When the casino along Delaware Avenue (now Rivers Casino) was initially proposed, Squilla was still an unelected civic leader, but he remembers hearing a chorus of critics who said it would alter the fabric of the neighborhood, bringing along with it crime, traffic, and prostitution. After a long legislative process involving his predecessor, Councilman Frank DiCicco, neighborhood groups brokered a community benefits agreement with the casino operators which led to more than $10 million in donations from Rivers to fund the Penn Treaty Special Services District, a nonprofit controlled by members of the surrounding neighborhoods. As a councilman, Squilla says that the compromise has paid dividends to his district.

“The casinos had zero support whatsoever,” Squilla said. “And the casino actually became a great community partner to lift up the neighborhood. So, you know, these decisions are hard decisions.”

Of course, the arena is a project of greater magnitude, with an inordinate amount of considerations to weigh, begging the question of what Squilla’s North Star will be. “The people closest to it do have a more influential say,” Squilla says, speaking of Chinatown businesses and residents. And he’s insisted that if and when he’s ready to move forward with the project, he’ll give Chinatown at least 30 days to review the legislation before submitting it to Council.

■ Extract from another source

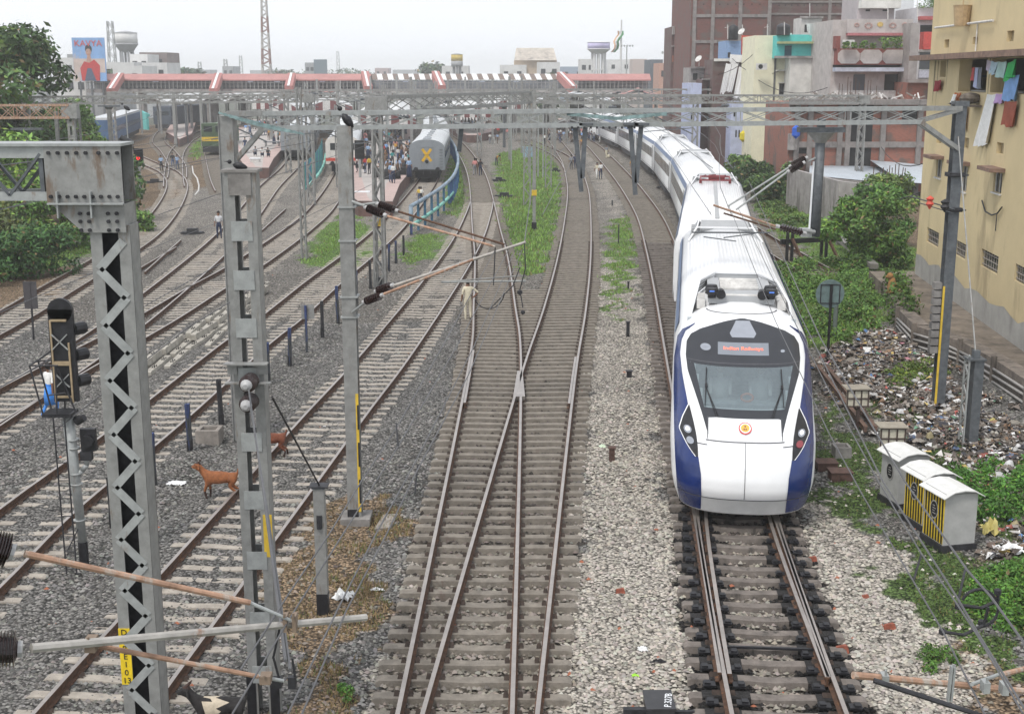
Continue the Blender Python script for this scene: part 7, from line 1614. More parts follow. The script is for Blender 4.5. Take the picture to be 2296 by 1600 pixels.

Still, Squilla says he needs much more information before he’ll come close to making a decision — including whatever will be contained in the delayed, but highly anticipated “impact studies” being conducted by consultants hired by then-outgoing Mayor Jim Kenney, and paid for by the Sixers. The studies, looking at the economic and community effects of the arena, were supposed to become public by the end of last year, but now are expected sometime this spring.

Insiders predict those studies will be non committal, but Squilla listed a litany of concerns he’s looking to see addressed in the reports: “Is the city even able to have two arenas in the city, and both of them be able to survive and sustain themselves? What are the tax revenue gains? Is it just a swap of revenue from one location to another? Or is there actually an increase in revenue that would be generated by having two arenas? And then you have the community impacts — how are the adjoining community stakeholders impacted?”

For now, the public only has these Hamlet-like ponderings to guide development in the city, including what might be in store for the arena, thanks to councilmanic prerogative. But Hamlet was not ever a king. Only our district council members are.

Squilla acknowledges that the decision-making is taking longer than expected, but for now, he’s trusting the process. “I believe before the end of this year, there will be a decision whether to move forward or not,” he says.


Corrections: A previous version of this story misstated Mark Squilla’s position on Council and Nikil Saval’s position in the state legislature.